А еще прислали нам с горы Синай веточку купины неопалимой. Мы ее поливали святой водой, и кустик разросся, но все норовил веточками за решетку окна убежать, на свободу. Игумения Сергия из Дивеево передала нашему храму в дар кусочек от стульчика батюшки Серафима. А побывав в Иерусалиме, я привезла колоски со Святой Земли — с поля Пастырей. Это теперь наши святыньки…
Уж сколько их шагнуло в эту бездну…
Разные судьбы. Страшные судьбы. Уж сколько народу похоронено…

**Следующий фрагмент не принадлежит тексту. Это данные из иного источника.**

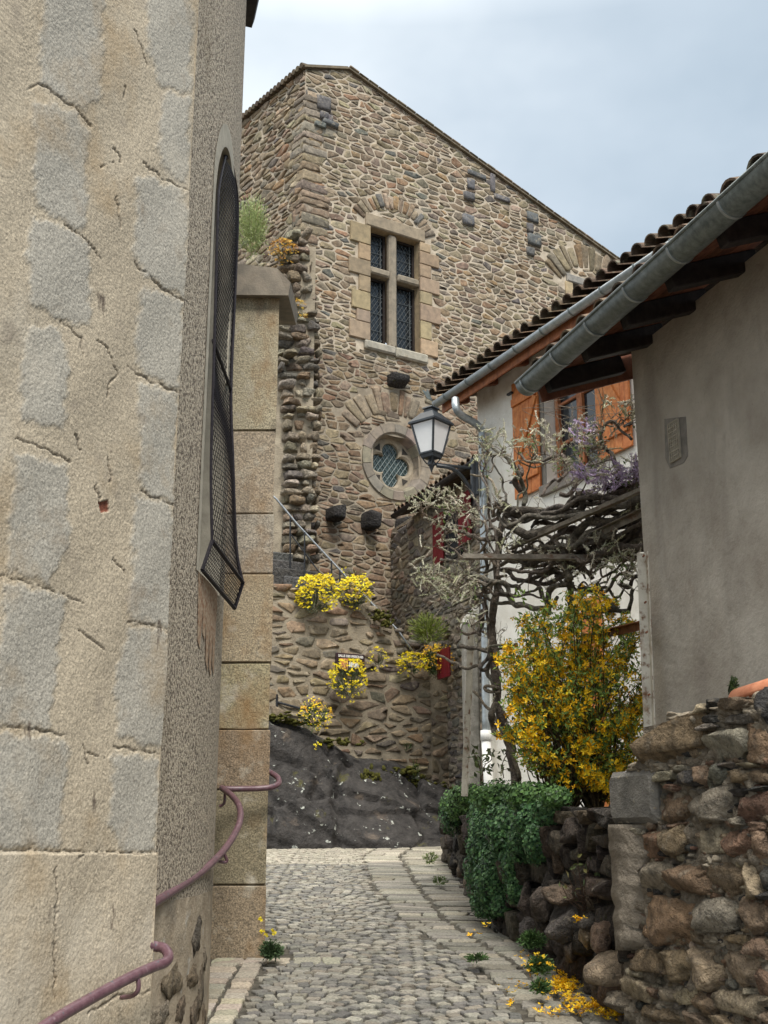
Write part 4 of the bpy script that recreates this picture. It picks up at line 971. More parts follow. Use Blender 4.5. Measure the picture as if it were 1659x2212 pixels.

Первым по освобождении ступил на путь монашества в Муромском монастыре иеродиакон Симеон, и все терзался, имеет ли право? Ведь бывший разбойник. А как-то поехал с одним братом снимать сети — кормились рыбалкой, — лодка перевернулась, утонули оба…
А спортсмен Витя… все мечтал в нашей церкви повенчаться и торопился быстрее ее построить. В тюрьму попал за пустяк: приехали немцы на соревнования, а вечером на балу один немец стал приставать к русской девушке, Витя заступился, ударил… раздули «политический» скандал. В тюрьме он заболел туберкулезом. Освободившись, вскоре умер, прикованный к постели. Вся Любань его хоронила, говорили: «Он был самый верующий среди нас».
— Даже священнику тяжко служить в тюрьме… как выдерживаете вы?
— Я им нужна. Как они меня ждут! как встречают! как потчуют! Мы вместе молимся. Они мне во всем помогают, особенно староста общины Андрей, он и алтарник, и псаломщик, из дерева вырезает такие распятия, что только глядишь на них и уже плачешь. Он оступился, но имеет покаяние посильнее нашего и собирается в монастырь. Тюремный храм — мой дом, я хочу быть здесь отпетой.